▸ **Data section**:
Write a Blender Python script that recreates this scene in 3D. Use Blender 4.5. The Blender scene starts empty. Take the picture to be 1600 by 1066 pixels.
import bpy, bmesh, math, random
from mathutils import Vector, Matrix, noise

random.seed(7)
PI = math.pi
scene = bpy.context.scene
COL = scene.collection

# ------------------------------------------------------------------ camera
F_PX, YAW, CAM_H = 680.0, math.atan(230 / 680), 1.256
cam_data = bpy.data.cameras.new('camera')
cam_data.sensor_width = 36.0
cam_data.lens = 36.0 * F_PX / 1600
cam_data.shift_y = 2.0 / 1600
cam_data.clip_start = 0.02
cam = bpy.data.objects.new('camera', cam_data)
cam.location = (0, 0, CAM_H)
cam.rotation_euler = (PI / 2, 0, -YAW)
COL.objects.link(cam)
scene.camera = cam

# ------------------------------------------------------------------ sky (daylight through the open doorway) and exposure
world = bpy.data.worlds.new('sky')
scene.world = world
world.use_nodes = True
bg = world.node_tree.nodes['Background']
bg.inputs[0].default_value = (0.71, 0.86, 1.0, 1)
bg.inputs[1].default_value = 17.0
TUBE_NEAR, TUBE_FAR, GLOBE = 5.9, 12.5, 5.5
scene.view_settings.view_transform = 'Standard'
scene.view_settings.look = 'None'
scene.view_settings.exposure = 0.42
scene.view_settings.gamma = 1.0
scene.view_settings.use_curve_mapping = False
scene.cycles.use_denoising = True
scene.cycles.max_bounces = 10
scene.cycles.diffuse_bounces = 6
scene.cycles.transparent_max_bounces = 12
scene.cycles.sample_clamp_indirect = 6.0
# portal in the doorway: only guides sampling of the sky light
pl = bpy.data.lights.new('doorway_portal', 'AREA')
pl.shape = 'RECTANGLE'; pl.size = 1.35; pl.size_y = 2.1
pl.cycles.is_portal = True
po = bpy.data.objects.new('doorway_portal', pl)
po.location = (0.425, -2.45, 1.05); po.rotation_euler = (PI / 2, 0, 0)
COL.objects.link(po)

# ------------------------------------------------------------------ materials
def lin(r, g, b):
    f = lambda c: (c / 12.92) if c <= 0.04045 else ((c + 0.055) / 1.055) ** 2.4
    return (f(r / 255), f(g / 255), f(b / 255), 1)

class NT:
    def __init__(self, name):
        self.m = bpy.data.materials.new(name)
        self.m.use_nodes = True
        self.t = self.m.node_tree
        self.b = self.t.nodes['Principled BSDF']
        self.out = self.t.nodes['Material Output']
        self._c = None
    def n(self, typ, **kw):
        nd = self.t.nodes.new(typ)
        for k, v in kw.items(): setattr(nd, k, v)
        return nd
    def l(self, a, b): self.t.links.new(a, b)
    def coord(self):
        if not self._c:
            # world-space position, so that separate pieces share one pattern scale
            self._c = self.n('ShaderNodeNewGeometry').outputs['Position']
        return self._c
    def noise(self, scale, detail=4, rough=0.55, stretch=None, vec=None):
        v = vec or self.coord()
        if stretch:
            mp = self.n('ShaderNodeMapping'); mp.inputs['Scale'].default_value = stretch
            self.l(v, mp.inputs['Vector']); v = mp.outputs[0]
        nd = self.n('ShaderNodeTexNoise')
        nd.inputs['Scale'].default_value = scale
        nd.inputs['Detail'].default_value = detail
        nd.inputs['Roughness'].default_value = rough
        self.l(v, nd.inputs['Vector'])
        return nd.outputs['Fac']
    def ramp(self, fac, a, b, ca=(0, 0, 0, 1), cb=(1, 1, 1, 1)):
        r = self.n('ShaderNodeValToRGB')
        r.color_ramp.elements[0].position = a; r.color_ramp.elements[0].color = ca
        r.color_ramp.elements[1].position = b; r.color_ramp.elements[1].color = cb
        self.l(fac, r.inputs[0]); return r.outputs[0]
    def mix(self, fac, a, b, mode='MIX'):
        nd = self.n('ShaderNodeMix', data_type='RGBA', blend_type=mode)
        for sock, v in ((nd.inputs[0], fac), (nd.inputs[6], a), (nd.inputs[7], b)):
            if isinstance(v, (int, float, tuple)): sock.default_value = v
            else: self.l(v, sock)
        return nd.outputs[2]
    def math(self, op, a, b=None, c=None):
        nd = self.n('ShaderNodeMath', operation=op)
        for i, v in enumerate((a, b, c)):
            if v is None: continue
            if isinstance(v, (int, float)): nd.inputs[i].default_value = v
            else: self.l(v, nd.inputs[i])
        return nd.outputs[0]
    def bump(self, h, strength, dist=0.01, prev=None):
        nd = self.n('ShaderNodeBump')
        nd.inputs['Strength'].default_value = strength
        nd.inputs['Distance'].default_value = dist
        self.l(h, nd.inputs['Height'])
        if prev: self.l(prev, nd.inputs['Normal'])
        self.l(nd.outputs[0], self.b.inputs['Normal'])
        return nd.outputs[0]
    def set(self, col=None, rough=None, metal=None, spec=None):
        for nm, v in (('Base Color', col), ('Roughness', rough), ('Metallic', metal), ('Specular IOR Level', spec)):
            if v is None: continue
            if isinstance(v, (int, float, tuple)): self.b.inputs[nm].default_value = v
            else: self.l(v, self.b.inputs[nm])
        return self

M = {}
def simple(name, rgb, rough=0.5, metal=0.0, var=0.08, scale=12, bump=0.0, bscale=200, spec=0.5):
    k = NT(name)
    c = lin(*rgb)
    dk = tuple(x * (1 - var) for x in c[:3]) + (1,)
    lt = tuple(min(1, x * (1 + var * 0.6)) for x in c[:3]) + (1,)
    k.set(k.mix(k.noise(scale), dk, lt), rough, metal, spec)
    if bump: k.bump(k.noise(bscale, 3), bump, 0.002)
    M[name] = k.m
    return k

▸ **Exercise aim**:
Extract, from the listing above, every line where the string "that" occurs.

▸ **Exercise output**:
Write a Blender Python script that recreates this scene in 3D. Use Blender 4.5. The Blender scene starts empty. Take the picture to be 1600 by 1066 pixels.
            # world-space position, so that separate pieces share one pattern scale